ITV’s ‘incredible’ crime drama The Bay is back tonight as police start to hone in on just who killed Hannah.
The fifth season of The Bay continues to deliver twists aplenty as DS Jenn Townsend (Marsha Thomason) returns to duty following the death of her father, only to be immediately thrust into a complex and emotionally charged case. This time, she finds herself navigating the grief of not one but two bereaved families.
But as well as hooking viewers with its tense storyline, another thing is captivating audiences – the bucolic Lancashire backdrop. With each season, The Bay has showcased different corners of Morecambe, and series five is no exception as this season moves out of the town centre and focuses a large part of the drama on Glasson Dock, a beautiful village outside Lancashire at the mouth of the River Lune.

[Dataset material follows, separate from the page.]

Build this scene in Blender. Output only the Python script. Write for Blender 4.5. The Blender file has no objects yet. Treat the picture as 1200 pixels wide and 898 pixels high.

Writer Daragh Carville spoke to the Leicester Mercury about how familiarising himself with the area has helped shape the story. “We do go to new places this time around. I know the place like the back of my hand, and one of the useful things in knowing a place really well is it opens up an avenue of a story that you wouldn’t otherwise think of,” he said.
As well as Glasson Dock, where Hannah’s murdered body was discovered in a canal lock, another striking location this season is the nuclear power station at Heysham. It’s a dominant feature of Morecambe’s skyline that has been part of the show’s opening credits since series one but never explored on screen until now. “That was quite exciting,” Carville noted.
The series also sees a shift in its characters’ home lives, with Jenn and DI Tony Manning (Daniel Ryan) both moving into new homes in different parts of town. “So we see new and different parts while also returning to some of our key locations, the police station and so on,” he added.
Morecambe’s significance to the show remains central. “The show is called The Bay for a good reason because you could say the central character is the place,” Carville said. “We always want to explore different aspects of it and show it at its best but also be unafraid to go to those darker places.”
He spoke about his enduring fascination with Morecambe, describing its “wonderful old buildings and a sense of faded grandeur.” He called it a “beautiful but tough place” that contends with “real deprivation and poverty.”
This season also sees Endeavour star Shaun Evans step in as a director, and he revealed another unique location featured in the new episodes. “We found a terrific location called Sunderland Point, which is this unique landscape that gets cut off from the mainland once or twice a day,” he said.
While logistically challenging, he described the setting as visually stunning. “It was logistically very difficult but visually a very satisfying place to work. It looks incredible—water and sky—but also there is something interesting about that as an idea as well. This family who are grieving, which is cut off from the mainland, cut off from society, and what that does to the family.”
The Bay returns to ITV at 9pm on Sunday, March 9.